The House | Teen Ink

The House

September 27, 2016
By Rohozuley BRONZE, Flower Mound , Texas
Rohozuley BRONZE, Flower Mound , Texas
1 article 0 photos 0 comments

Favorite Quote:
Kid. You'll move mountains!

-dr.suess


This was a significant house because it was my childhood. Yes, throughout my childhood I have moved houses quite a lot and I am still, technically, going through the ending parts of my childhood. Although this house on Hillside Drive, is the most special. It's where I spent almost all of my younger years, where I played hide and seek in the cracks and crevices throughout the house. It's where I experienced true love, friendship, heartbreak, and opportunity. It's where my parents told me about their divorce, met my first best friend, where my little sister was born. She was birthed in the master bathroom, in the large bathtub to the right of the window. Her chubby purple body, frail and wrinkled was the the most beautiful thing in the universe.

 

This house was pretty large. Two story and very open. My mom painted my room a pale pink with hand crafted butterflies skirting around the top of my bedroom. My bathroom was a fairytopia with trees and small flowers decorating the space. I was a very fortunate child to be able to live there for a sum of eight years and I cherished it.


The backyard with a pond of slimy goldfish, an old rickety swing set that I spent hours a day on, with a sandbox that had an abundance of leaves embedded inside. The backyard wasn't big, but it was full of imagination and hours of games for a six year old girl.

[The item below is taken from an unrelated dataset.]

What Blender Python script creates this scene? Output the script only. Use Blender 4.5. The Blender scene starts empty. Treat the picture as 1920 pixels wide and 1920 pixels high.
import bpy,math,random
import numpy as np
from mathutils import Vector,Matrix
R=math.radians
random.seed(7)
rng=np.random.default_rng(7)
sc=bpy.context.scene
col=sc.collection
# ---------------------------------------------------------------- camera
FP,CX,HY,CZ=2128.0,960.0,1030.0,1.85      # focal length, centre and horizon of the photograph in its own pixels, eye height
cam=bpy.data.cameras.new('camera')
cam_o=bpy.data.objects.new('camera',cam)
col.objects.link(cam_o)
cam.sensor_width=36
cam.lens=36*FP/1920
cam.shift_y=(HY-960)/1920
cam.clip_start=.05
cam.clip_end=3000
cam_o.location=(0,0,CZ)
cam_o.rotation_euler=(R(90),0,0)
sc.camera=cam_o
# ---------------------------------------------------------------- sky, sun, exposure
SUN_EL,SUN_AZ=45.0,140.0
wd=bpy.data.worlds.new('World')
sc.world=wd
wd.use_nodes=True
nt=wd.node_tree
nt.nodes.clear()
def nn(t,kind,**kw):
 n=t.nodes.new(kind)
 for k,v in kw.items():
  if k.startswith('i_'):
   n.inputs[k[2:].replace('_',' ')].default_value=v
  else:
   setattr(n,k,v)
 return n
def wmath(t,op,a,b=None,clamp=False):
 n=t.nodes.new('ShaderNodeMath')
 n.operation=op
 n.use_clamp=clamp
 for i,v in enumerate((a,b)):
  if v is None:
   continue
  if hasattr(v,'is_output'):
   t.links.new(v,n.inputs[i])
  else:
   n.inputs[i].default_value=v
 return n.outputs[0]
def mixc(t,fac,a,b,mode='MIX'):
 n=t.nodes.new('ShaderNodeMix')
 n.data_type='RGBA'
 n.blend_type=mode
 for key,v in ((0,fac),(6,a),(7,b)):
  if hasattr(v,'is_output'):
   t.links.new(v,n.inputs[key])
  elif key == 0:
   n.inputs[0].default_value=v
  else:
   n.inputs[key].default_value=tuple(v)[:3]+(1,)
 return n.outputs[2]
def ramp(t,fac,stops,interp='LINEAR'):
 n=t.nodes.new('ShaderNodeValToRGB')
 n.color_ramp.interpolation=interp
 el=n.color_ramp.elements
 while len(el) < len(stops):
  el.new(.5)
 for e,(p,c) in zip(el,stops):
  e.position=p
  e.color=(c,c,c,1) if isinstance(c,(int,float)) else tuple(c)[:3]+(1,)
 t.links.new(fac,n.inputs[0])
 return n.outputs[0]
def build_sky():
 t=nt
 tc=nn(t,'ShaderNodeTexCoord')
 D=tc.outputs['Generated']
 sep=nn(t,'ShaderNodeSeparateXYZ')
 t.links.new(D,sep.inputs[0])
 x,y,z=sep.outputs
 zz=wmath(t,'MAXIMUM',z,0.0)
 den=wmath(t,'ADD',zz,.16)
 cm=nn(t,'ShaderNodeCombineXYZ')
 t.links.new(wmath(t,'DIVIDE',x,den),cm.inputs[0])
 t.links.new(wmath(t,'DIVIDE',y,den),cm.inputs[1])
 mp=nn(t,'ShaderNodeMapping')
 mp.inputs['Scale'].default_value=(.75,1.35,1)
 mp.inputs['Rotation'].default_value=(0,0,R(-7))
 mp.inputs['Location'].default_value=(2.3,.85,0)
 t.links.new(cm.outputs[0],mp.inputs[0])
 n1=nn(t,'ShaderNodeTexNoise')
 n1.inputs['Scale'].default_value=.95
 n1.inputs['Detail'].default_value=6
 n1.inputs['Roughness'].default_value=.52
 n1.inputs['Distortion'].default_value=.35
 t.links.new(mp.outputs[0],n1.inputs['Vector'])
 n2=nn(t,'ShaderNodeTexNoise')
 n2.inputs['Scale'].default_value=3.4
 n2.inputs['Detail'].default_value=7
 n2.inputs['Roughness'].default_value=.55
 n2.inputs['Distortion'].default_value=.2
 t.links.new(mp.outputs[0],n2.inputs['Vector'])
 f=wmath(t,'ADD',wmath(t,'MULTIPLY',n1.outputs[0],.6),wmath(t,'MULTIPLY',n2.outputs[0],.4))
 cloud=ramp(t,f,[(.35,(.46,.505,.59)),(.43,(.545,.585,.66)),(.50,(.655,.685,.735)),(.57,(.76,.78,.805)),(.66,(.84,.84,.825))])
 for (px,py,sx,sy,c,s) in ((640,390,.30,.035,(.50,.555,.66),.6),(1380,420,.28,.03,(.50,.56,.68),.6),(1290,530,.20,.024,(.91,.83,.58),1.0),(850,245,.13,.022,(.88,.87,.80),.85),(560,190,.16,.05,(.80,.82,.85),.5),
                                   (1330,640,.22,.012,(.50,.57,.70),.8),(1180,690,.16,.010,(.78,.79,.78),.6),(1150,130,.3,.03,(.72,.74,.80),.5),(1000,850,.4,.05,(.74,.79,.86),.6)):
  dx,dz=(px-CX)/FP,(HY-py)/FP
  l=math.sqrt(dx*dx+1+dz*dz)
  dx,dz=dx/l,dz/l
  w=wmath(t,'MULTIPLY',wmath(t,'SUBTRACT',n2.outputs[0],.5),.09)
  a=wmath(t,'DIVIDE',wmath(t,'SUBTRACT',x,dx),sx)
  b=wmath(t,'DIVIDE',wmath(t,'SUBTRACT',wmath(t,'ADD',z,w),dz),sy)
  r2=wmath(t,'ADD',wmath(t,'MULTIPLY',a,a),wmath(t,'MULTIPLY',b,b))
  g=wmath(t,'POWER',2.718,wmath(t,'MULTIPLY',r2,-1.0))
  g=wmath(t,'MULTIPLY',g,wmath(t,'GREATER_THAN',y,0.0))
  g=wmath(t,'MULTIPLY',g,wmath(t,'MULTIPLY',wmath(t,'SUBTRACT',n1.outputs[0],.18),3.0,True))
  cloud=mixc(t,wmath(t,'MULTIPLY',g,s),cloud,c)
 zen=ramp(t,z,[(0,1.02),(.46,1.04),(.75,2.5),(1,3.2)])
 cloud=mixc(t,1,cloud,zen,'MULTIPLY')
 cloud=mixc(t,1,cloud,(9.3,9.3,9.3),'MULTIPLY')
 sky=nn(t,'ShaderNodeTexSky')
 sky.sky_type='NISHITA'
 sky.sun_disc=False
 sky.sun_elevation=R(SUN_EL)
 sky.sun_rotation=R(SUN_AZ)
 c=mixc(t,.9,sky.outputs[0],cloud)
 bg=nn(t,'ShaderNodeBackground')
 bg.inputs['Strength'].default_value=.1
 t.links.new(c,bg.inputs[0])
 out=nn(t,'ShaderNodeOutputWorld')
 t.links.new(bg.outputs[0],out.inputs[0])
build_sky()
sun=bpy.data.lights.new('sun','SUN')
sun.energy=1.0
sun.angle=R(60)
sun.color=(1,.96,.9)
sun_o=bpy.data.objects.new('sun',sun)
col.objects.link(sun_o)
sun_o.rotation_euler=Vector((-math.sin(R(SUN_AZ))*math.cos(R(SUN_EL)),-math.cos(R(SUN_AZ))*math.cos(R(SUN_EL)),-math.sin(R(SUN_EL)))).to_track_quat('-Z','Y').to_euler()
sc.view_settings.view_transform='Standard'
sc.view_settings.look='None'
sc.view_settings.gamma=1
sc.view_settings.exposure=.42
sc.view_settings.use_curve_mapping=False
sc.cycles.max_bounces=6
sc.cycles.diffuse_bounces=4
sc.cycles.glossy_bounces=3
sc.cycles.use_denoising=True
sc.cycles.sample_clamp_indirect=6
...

The house next door had a trampoline and I would jump on it with a pigtailed girl named Sydney. Sometimes her brother would come jump with us and we would play ‘Power Rangers’.
Life was simple yet knowledgeable. I grew up in certain type of environment that crafted who I am today.
When my parents had gotten a divorce, my mom moved out, and my uncle and aunt moved in with my dad. They had three kids, one of them was Amanda. She was such a nuisance and I had to share my bedroom with her. She always cried, and complained, and was never grateful. But she had gone through a lot. She was adopted and came from terrible birth parents so I had to pity her. But soon, the pity turned into awareness and respect and she soon became my best friend. She still is to this day.


When we would play hide and seek I would usually hide in my closet. And in that certain closet someone from former residence had taken a sharpie and written “Mackenzie waz here”, on the wall inside of the small area. I was so confused at first and was scared of who could have done that. I never told my parents of the curious writing and have never told anyone to this day.


When the day finally came, Amanda moved out, dad got remarried, the murals on my walls were painted over, and all of my belongings were packed. I took a sharpie, and under Mackenzie, I wrote, “Rosalee was here too”.


And now to this day, I don't know who lives in that semi-big house on Hillside drive, if my name has been covered up, or if that house is having the same effect on someone that it had on me. But what I do know are my memories, good ones and bad ones. Our childhood means a lot no matter how bad, sad, happy, memorable, and unrememberable. Be who you are and learn from expieriences. Childhood only happens once that's why it means so much.


The author's comments:

My teacher made me do an assignment so I had to write this. But I also enjoyed it.